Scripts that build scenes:
-- begin --
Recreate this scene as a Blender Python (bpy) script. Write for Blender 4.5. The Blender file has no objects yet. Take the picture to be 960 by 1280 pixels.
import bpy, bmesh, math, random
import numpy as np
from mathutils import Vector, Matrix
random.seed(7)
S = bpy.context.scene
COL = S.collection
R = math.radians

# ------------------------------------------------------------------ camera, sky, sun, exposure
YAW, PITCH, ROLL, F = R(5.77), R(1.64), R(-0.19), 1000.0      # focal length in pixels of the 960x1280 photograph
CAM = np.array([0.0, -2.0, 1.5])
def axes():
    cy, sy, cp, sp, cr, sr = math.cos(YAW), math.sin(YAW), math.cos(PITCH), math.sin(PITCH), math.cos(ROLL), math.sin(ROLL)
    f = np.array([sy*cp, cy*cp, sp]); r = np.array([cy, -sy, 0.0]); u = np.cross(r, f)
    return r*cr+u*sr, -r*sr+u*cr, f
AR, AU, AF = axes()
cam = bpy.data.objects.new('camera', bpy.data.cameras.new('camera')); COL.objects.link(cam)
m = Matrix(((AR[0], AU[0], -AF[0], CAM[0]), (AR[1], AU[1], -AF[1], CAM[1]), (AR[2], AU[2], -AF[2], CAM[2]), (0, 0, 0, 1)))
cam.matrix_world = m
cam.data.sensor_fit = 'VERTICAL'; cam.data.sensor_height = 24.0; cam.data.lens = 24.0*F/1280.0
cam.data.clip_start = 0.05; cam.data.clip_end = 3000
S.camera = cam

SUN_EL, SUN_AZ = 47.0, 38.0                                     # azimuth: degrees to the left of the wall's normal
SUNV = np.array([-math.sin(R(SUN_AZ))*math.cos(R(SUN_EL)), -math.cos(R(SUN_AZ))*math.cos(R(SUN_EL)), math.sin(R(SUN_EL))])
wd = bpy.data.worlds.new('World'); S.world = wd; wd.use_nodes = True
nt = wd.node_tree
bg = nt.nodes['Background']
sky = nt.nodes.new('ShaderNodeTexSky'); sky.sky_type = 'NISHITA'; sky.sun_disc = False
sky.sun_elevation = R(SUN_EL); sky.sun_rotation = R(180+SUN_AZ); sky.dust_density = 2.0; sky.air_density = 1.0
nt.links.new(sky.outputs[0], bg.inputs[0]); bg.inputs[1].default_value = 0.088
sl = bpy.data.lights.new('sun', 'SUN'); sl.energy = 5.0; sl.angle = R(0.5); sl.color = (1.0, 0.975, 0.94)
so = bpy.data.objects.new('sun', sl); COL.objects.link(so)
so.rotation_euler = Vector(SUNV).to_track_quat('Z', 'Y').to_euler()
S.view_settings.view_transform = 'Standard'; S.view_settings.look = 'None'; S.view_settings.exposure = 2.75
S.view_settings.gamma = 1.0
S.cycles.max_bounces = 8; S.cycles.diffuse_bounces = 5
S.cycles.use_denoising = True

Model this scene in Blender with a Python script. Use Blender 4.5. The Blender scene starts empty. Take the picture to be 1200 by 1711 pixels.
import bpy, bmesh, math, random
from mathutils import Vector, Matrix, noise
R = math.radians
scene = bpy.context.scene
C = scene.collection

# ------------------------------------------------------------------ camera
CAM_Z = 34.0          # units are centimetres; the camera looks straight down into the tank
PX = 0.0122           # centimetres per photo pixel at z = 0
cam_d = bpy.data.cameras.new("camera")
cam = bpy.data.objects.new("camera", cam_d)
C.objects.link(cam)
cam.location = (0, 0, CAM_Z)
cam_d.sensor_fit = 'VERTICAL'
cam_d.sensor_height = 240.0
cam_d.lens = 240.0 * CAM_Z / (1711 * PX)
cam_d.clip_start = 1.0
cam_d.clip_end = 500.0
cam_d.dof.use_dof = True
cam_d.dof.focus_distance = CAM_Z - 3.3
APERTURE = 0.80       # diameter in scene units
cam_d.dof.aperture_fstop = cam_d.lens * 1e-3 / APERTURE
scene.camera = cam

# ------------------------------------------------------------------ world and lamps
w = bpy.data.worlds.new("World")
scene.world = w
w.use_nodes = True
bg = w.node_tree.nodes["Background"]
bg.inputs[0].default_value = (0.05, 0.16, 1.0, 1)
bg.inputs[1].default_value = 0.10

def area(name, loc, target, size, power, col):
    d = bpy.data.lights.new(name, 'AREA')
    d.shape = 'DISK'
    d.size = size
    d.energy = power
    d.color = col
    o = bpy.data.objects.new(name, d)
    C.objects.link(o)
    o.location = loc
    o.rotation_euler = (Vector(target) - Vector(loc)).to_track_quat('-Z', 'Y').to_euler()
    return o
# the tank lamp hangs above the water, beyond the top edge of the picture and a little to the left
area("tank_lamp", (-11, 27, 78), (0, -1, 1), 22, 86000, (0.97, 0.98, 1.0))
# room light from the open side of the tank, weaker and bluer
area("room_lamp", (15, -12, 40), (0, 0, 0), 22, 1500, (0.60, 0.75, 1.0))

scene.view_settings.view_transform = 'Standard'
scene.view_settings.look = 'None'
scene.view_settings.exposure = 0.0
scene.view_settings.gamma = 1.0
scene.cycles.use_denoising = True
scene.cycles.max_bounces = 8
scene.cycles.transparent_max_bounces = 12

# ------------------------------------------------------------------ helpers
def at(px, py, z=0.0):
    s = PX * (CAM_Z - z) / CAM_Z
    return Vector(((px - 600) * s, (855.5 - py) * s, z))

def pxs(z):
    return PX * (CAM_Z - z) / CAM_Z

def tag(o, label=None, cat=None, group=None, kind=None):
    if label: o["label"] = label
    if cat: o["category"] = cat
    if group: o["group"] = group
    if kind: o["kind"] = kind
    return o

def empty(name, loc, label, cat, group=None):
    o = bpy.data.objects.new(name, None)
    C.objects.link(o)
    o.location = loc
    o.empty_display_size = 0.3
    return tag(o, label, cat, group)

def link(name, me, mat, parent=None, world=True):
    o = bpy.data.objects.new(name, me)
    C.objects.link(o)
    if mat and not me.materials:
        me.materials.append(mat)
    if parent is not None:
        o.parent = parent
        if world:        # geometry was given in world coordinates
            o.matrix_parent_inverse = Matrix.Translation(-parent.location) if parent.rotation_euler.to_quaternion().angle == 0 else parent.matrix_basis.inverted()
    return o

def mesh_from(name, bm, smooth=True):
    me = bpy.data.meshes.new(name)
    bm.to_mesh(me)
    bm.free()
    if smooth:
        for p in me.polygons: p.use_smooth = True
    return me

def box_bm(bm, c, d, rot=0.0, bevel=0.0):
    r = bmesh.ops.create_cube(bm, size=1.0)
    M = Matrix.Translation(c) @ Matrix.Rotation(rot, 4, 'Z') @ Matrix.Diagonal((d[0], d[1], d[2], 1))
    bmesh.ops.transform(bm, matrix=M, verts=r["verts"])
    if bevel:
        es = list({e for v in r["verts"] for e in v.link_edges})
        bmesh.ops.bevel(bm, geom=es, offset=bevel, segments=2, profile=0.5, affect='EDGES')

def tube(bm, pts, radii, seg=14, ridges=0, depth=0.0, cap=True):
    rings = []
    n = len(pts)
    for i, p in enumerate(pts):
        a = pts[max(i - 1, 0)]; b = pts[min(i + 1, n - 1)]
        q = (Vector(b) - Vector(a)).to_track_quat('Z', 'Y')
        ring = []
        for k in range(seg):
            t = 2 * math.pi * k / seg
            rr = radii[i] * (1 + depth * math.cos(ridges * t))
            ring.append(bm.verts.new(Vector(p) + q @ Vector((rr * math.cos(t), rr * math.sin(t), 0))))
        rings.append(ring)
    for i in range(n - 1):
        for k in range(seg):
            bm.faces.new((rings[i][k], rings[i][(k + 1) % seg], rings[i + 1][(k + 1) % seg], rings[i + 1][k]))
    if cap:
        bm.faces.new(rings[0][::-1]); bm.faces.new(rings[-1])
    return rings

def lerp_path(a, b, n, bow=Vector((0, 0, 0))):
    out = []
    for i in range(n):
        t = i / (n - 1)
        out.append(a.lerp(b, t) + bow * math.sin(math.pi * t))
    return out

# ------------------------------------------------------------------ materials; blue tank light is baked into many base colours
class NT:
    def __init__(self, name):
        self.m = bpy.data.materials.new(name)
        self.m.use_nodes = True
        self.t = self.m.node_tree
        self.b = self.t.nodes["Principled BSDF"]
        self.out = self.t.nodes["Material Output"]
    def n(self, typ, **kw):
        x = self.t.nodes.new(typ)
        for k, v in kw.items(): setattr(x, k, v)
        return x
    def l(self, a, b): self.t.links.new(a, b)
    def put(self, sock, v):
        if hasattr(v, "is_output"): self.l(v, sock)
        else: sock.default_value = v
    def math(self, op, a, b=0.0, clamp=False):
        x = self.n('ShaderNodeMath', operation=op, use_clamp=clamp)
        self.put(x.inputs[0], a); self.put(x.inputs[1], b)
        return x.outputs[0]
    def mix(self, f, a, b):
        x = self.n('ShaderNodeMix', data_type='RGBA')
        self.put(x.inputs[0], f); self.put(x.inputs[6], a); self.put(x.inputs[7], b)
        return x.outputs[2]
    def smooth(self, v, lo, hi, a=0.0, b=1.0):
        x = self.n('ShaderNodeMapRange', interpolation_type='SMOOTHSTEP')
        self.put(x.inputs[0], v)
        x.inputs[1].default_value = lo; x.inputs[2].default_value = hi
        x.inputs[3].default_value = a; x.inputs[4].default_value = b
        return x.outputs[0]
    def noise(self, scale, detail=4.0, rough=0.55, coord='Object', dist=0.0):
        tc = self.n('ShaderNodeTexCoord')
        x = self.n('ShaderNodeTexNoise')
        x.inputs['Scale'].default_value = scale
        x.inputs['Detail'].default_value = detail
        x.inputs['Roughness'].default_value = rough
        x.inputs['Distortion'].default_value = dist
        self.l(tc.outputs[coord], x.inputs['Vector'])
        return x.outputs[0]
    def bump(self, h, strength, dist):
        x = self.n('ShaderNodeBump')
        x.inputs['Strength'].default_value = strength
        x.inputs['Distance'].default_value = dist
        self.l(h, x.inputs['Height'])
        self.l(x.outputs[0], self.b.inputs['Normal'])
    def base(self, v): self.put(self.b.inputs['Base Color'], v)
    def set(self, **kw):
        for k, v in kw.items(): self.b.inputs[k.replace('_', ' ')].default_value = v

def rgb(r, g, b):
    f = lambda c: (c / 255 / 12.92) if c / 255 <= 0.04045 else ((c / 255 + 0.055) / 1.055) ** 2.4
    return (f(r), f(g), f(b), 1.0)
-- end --
# Instructions for the task
Of the entries listed above, reproduce only the lines starting at the line containing "Model this scene" and ending at the line containing "C = scene.collection". Include both, exactly as they stand.

# Task result
Model this scene in Blender with a Python script. Use Blender 4.5. The Blender scene starts empty. Take the picture to be 1200 by 1711 pixels.
import bpy, bmesh, math, random
from mathutils import Vector, Matrix, noise
R = math.radians
scene = bpy.context.scene
C = scene.collection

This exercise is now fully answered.